海上自衛隊における『F作業』は有名な隠語で、釣りのこと。F作業の許可が出ると、乗員はみんなそろって釣り糸を垂らす。とても高価な護衛艦が、とても高価な釣り船と化す瞬間。ソナーは魚群探知機として使えるのだろうか。親父からもらった釣りの本の一つに、とある護衛艦の名前と共に購入と記されている理由が分かった気がする。F作業の経験ありに違いない。
食事(各艦で味付けが違うカレー)や風呂(海水風呂)など、力の入れ具合が斜め上な部分を取り上げ、面白おかしく、そして好意的に書かれた記事を多く目にするが、実情はどうだろう。口外無用といったところで、所属していたころのハナシは極僅か。子供ながらタブーな雰囲気を敏感に察しており、あまり聞こうともしなかったが。

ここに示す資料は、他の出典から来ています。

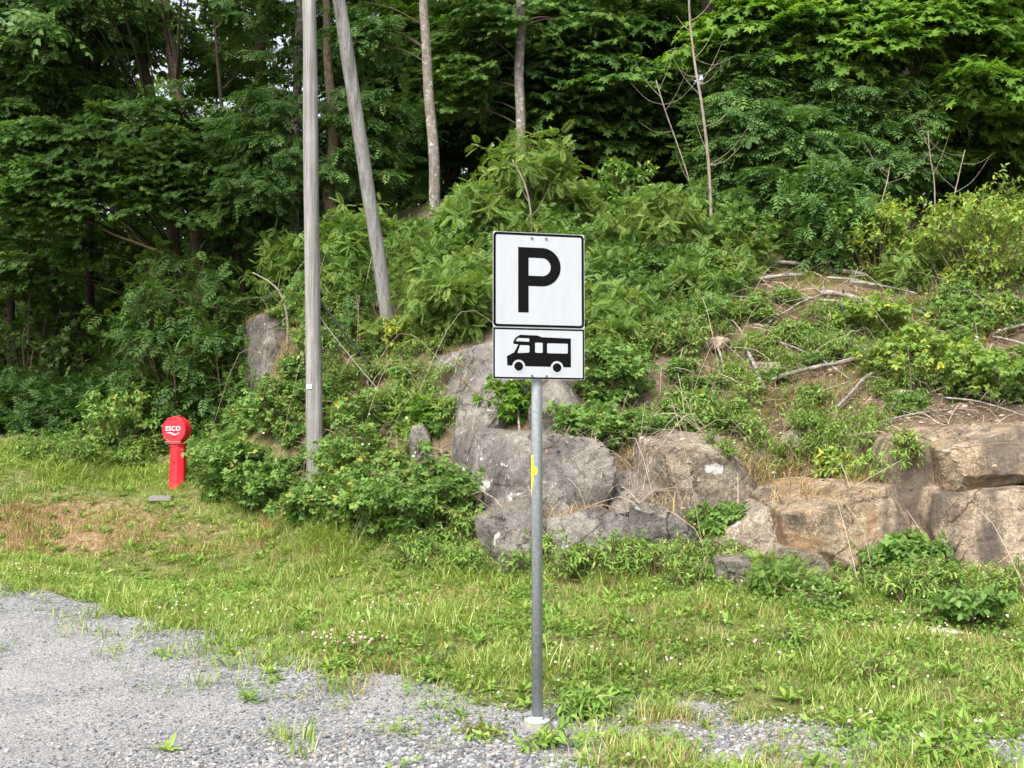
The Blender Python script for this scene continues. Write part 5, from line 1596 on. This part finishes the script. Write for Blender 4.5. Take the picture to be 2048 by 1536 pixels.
def bare(name, label, px, D, w0, w1, twigs, mat, cat='sapling', seed=0, base=None):
    """leafless sapling or branch: stem drawn through photo pixels, twigs (where along it, du, dv)"""
    rng = np.random.default_rng(7000 + seed)
    pts = [P(u, v, D) for u, v in px][::-1]
    b0 = pts[0].copy(); g = float(hz(b0[0], b0[1]))
    if base != 'float' and g < b0[2]: pts = [np.array([b0[0], b0[1], g - .05])] + pts
    b0 = pts[0]
    path = smooth_path(pts, 30)
    root = empty(name, b0); tag(root, label, cat)
    mb = MB(); V, T = tube(path, np.linspace(w0, w1, 30) / 2 * D / F, 7); mb.add(V, T); mb.build('stem', mat, root, b0, True)
    if twigs:
        for t, du, dv in twigs:
            tm = MB()
            a = path[int(t * 29)]; k = D / F
            e = a + np.array([du * k, rng.uniform(-.5, .5) * abs(du) * k, -dv * k])
            mid = (a + e) / 2 + np.array([0, 0, -.18 * abs(du) * k])
            V, T = tube(smooth_path([a, mid, e], 8), np.linspace(max(.0035, w1 * .3 * k), .002, 8), 4); tm.add(V, T)
            for _ in range(0):
                s = smooth_path([a, mid, e], 8)[rng.integers(3, 7)]; e2 = s + (e - a) * rng.uniform(.2, .4) + rng.normal(0, .12, 3) * np.linalg.norm(e - a)
                V, T = tube([s, e2], [.0035, .002], 4); tm.add(V, T)
            tm.build('twig', mat, root, b0)
    return root


tws = lambda n, s, lo=.2: [(float(t), float(sg * r_), float(d_)) for t, sg, r_, d_ in zip(np.random.default_rng(s).uniform(lo, .98, n), np.random.default_rng(s + 1).choice([-1, 1], n), np.random.default_rng(s + 2).uniform(25, 85, n), np.random.default_rng(s + 3).uniform(-95, -10, n))]
bare('dead_sapling', 'tall bare dead sapling with pale bark right of the parking sign', [(1376, -60), (1380, 40), (1390, 130), (1405, 220), (1418, 340), (1424, 500)], 18.6, 8, 4, tws(14, 3, .3), TWIG_PALE, seed=1)
bare('dead_sapling', 'thin bare curved stem left of the tall dead sapling', [(1312, 160), (1330, 220), (1348, 270), (1372, 340), (1400, 440), (1412, 520)], 18.8, 3.5, 2.2, tws(9, 13, .3), TWIG_PALE, seed=2)
bare('dead_sapling', 'short bare branched sapling above the bushes at right', [(1856, 262), (1860, 310), (1868, 360), (1870, 420)], 19.5, 3, 2, tws(5, 23, .5), TWIG_PALE, seed=3)
bare('bare_shoot', 'bare leafy tipped shoot left of the short bare sapling', [(1782, 320), (1775, 360), (1762, 420)], 19.3, 3, 2, tws(5, 33, .5), TWIG_PALE, cat='shoot', seed=4)
bare('bare_shoot', 'bare shoot right of the short bare sapling', [(1930, 300), (1918, 350), (1905, 420)], 19.3, 3, 2, tws(4, 43, .5), TWIG_PALE, cat='shoot', seed=5)
bare('bare_sapling', 'bare pale stem forking just above the top edge of the P panel', [(1025, 320), (1050, 370), (1062, 430), (1063, 500)], 19.0, 5, 3, [(.5, 40, -70), (.6, -25, -60)], TWIG_PALE, cat='stem', seed=6)
bare('bare_branch', 'dead forked branch over the rock outcrop left of the utility pole', [(505, 545), (540, 565), (562, 590), (575, 640)], 18.0, 6, 3, [(.4, -40, -45), (.6, 8, -55), (.3, -60, 20)], TWIG_PALE, cat='branch', seed=7)
bare('bare_branch', 'arched dead branch hanging through the dark wood at left', [(172, 440), (230, 470), (290, 492), (345, 520), (380, 600)], 22.5, 8, 4, [(.7, -55, -120), (.6, -70, -90)], TWIG, cat='branch', seed=8)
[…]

今の生活サイクルにも深く根付いているものがあって『フロメシ』だ。訓練終了後、汗まみれ泥まみれの状態で夕食なんか食えるか!というわけで、きれいさっぱりな身になってから食事となる。その流れを『フロメシ』というらしい。それが家だとどうなるか。休日であれば、だいたい16時半あたりから風呂タイムになることが習慣化しており、調べてみると16時半から17時というのが、訓練終了時間に一致したりする。前倒し気味の生活サイクルがすっかり身についていることから、夜以降のオフタイムが多く取れる利点、そして長時間睡眠の確実な確保に繋がっている。
親父絡みというわけではないが、防衛大に進学し、そっち方面への進路を視野に入れていた過去がある。性格上、規律規範が厳しい組織には馴染めないだろうし、けっこう好き勝手できる現状を選んで正解だったかもしれない。